5 Key Takeaways From the Mark Zuckerberg Facebook Trial

Last week we brought you details of the Facebook, Cambridge Analytica case and it’s affects on your data. So, as a logical progression, this week we will focus on the Mark Zuckerberg Facebook Trial and document the major talking points to emerge thus far.

Facebook Did Not Notify FTC About Their Data Leak.

Facebook CEO Mark Zuckerberg stated that Facebook did not notify the Federal Trade Commission about the Cambridge Analytica data leak from 2015 because it was considered a closed case. The profiles of  87million Facebook users were harvested by a quiz app. The data of which was sold to political consultancy Cambridge Analytica, which supported Donald Trump in the election. Facebook demanded the maker of the quiz app as well as Cambridge Analytica delete the data. The social network was assured that this was done in 2015, but recent reports suggest that the data still exists. Cambridge Analytica denies this.

Facebook admitted it hadn’t checked the data was erased after it made the request to Cambridge Analytica to do so.

“We considered it a closed case. In retrospect that was clearly a mistake. We shouldn’t have taken their word for it,” Zuckerberg told the senators.

Zuckerberg’s Own Data Was Acquired By Cambridge Analytica.

It was put to Zuckerberg as to whether his own data was “included in the data sold to malicious third parties,” to which the Facebook CEO responded, “yes”. Facebook is refusing to explicitly confirm that this malicious third party is GSR, the company started by the Cambridge University researcher Alexsandr Kogan.

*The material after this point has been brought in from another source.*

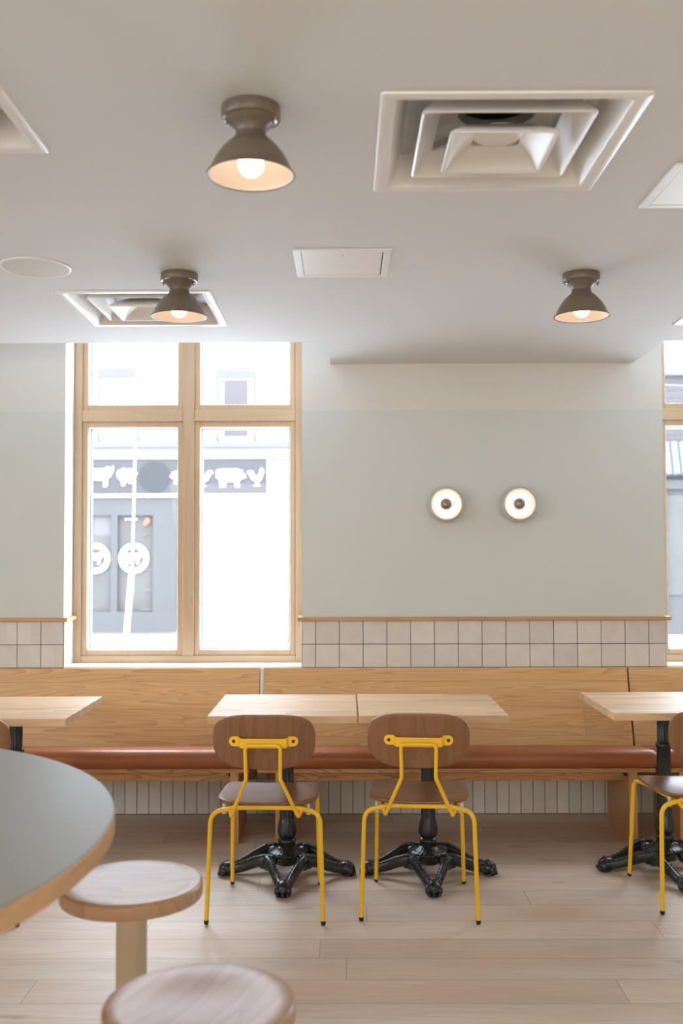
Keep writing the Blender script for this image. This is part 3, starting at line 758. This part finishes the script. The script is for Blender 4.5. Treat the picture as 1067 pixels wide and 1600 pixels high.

Zuckerberg’s admission makes it harder than ever for Facebook to claim that its platform circa 2013 was fit for purpose: if even the CEO cannot lock down his privacy settings, who can?

Facebook Is Not Happy With Cambridge University.

 Zuckerberg has not ruled out suing Cambridge University if it is discovered that “something bad” was going on at the institution. Facebook had only just discovered that the university has a large psychographics research team, and he is shocked. “There’s a whole programme associated with Cambridge,” he said, “with a number of researchers who were building similar apps” to that constructed by Kogan. Cambridge was also implicated in the banning of a second data broker, Cubeyou, from Facebook on Monday.


Questions Facebook Appear to be Avoiding.

It seems that there are questions on certain topics that Facebook would prefer to avoid. Specifically questions about its profiling abilities were not answered directly. When asked about ownership of virtual content, Zuckerberg’s favoured response was to note that you own all the “content” you upload, and can delete it at will which did not satisfactorily answer the question. As we know, the advertising profile that Facebook builds up about you cannot be deleted, and you have no control over it.

Similarly, Zuckerberg repeatedly tried to dodge the question of how much data Facebook holds about users’ browsing behaviour. It took him over a minute to concede that Facebook tracks that information, but argued that most users understand that and desire it.

The Russian Angle.

Zuckerberg described the company’s slowness in identifying Russian information operations as one of his “greatest regrets”. He added that Facebook was in something of an arms race: “As long as there are people sitting in Russia whose job is it to try to interfere in elections around the world, this is going to be an ongoing conflict.”

It should also be noted that, according to Zuckerberg, Facebook is “working” with special counsel Robert Mueller’s investigation into Russian interference in the 2016 presidential election. He said he had not been personally interviewed by Mueller’s team, but that others in the company had. He also stated:

“I want to be careful here, because that work is confidential. We are in open session and I don’t want to reveal anything that is confidential.”

So some interesting details have emerged so far and who knows what other revelations may be in store. We’ll certainly be keeping a close eye on this one.